Maximally singular solutions of Laplace equations

TL;DR

This paper constructs solutions to Laplace equations with maximal singularity sets of Hausdorff dimension N-4, demonstrating pointwise concentration of singularities and solutions with contrasting regularity and singularity properties.

Contribution

It proves the existence of solutions with maximal singular sets of Hausdorff dimension N-4 at all points and constructs solutions with prescribed regularity in parts of the domain and maximal singularity elsewhere.

Findings

Existence of solutions with Hausdorff dimension N-4 singular sets at all points.

Construction of solutions with regularity in some regions and maximal singularity in others.

Identification of open problems related to singular solutions of Laplace equations.

Abstract

It is known that there exists an explicit function $F$ in $L^2(\Omega)$, where $\Omega$ is a given bounded open subset of $\mathbb{R}^N$, such that the corresponding weak solution of the Laplace BVP $-\Delta u=F(x)$, $u\in H_0^1(\Omega)$, is maximally singular; that is, the singular set of $u$ (defined in the Introduction) has the Hausdorff dimension equal to $(N-4)^+$. This constant is optimal, i.e., the largest possible.
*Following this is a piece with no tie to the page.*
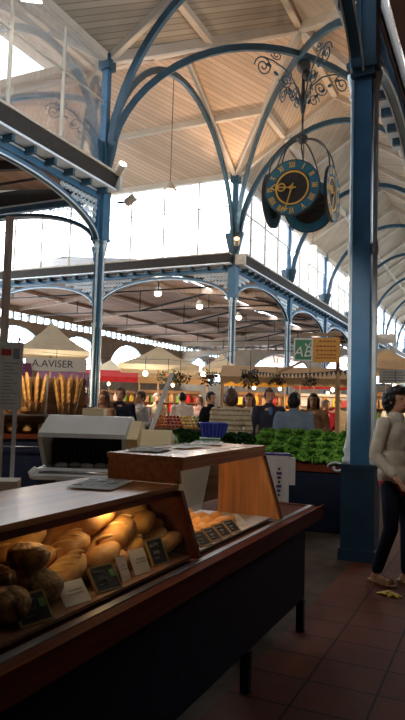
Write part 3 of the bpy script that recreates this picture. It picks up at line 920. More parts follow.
ceiling_lamp(-12.8, 22.6, 6.2, 'bulb lamp under the low hall ceiling beside the skylight slot', .18, 7.2, 60)
ceiling_lamp(-12.3, 25.6, 6.1, 'second bulb lamp along the skylight slot', .18, 7.2, 60)
ceiling_lamp(-11.9, 29.4, 6.1, 'third bulb lamp along the skylight slot', .18, 7.2, 60)
fl = thing('flood_lamp', 'bright square floodlight under the roof above the nearest clerestory', 'lamp', (-7.75, 8.6, 9.0), R(35))
b = MB(); b.box((0, 0, 0), (.42, .3, .14), 0, (R(20), 0, 0)); b.build('housing', [M['cream']], fl)
b = MB(); b.box((0, -.02, -.08), (.36, .26, .02), 0, (R(20), 0, 0)); b.build('lamp_face', [M['lamp_white']], fl)
b = MB(); b.tube([(0, 0, .07), (0, .05, 1.2)], .02, 6); b.build('hanger', [M['cream']], fl)
def spot_fix(x, y, z, rz, label, glow):
    t = thing('spotlight', label, 'lamp', (x, y, z), rz)
    b = MB(); b.lathe([(.06, -.16), (.1, -.12), (.1, .1), (.115, .14)], (0, -.22, 0), 12, 0, Matrix.Rotation(R(55), 3, 'X')); b.build('housing', [M['cream']], t)
    b = MB(); b.tube([(0, .12, -.05), (0, -.2, -.05)], .025, 6); b.build('bracket', [M['iron']], t)
    b = MB(); b.lathe([(.09, .145), (.09, .15)], (0, -.22, 0), 12, 0, Matrix.Rotation(R(55), 3, 'X')); b.build('lens', [M[glow]], t)
spot_fix(XL + .25, YF - .35, 7.25, R(20), 'orange glowing spotlight on the column above the far gutter corner', 'orange_glow')
spot_fix(XL + .4, YN - .05, 7.0, R(60), 'pale spotlight on the nearest column above the gutter end', 'lamp')
spot_fix(XL + .4, YN + .25, 6.4, R(100), 'pale spotlight below the gutter end on the nearest column', 'lamp')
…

Here, we show that much more is true: when $N \geq 5$, there exists $F\in L^2(\Omega)$ such that the corresponding weak solution has the pointwise concentration of singular set of $u$, in the sense of the Hausdorff dimension, equal to $N-4$ at all points of $\Omega$. We also consider the problem of generating weak solutions with the property of contrast; that is, we construct solutions $u$ that are regular (more specifically, of class $C_{loc}^{2,\alpha}$ for arbitrary $\alpha\in(0,1)$) in any prescribed open subset $\Omega_r$ of $\Omega$, while they are maximally singular in its complement $\Omega\setminus\Omega_r$. We indicate several open problems.